You can watch Roberto and Jose’s ATT&CKcon couch interview with Jamie Williams here:

Prioritizing Data Sources for Minimum Viable Detection by Keith McCammon

Our CSO Keith McCammon presented directly after the Rodriguez brothers, offering what he characterized as a higher-level look at MITRE ATT&CK’s data sources. He attempted to showcase the data sources that will provide visibility into the techniques that adversaries are most likely to leverage in the wild. In essence, Keith’s talk was about using the collective body of knowledge that ATT&CK represents to make thoughtful decisions about the data you’re collecting, the questions you’re asking of that data, and the processes, context, and expertise necessary to properly answer those questions. Minimum viable detection, he explained, is about putting yourself in position to detect most of the threats most of the time.

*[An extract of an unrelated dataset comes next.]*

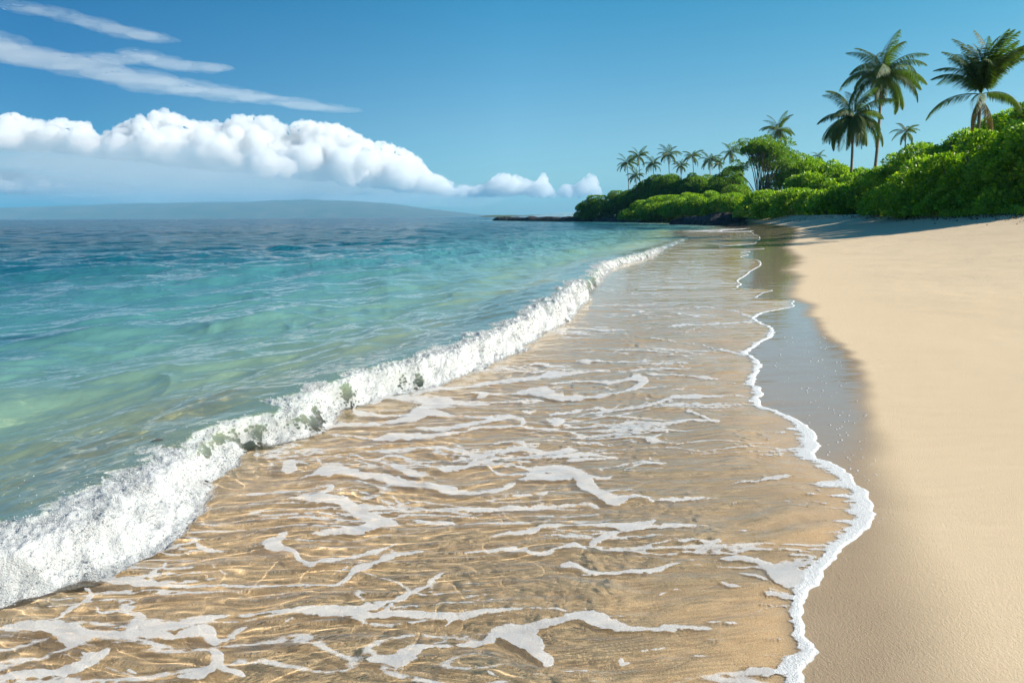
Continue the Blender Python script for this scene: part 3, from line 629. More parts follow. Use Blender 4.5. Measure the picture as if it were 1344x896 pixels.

You can watch Keith’s ATT&CKcon couch interview with Jamie Williams here:

What’s Ahead?

Beyond talks from the community, the ATT&CK team itself gave various short presentations as well. For the most part, these talks announced or highlighted new elements or features of the framework.

ATT&CK Sightings

MITRE’s Principal Cybersecurity Engineer John Wunder gave a brief talk on an effort that MITRE is calling “ATT&CK Sightings.” Broadly speaking, MITRE is attempting to collect security data from the community, so that it can make determinations about the prevalence of each technique within the matrix. It sounds as if the objectives of Sightings are very similar to the objectives of our Threat Detection Report, albeit on a larger scale.

ATT&CK for ICS and Cloud

While we primarily focus on the enterprise variety of ATT&CK, there’s also been a Mobile ATT&CK matrix for a while now and, more recently, the team at MITRE added ATT&CK for Cloud. In the coming months, MITRE will also be adding an ATT&CK for ICS (industrial control systems), which Otis Alexander, a lead cybersecurity engineer at MITRE, described in a brief talk.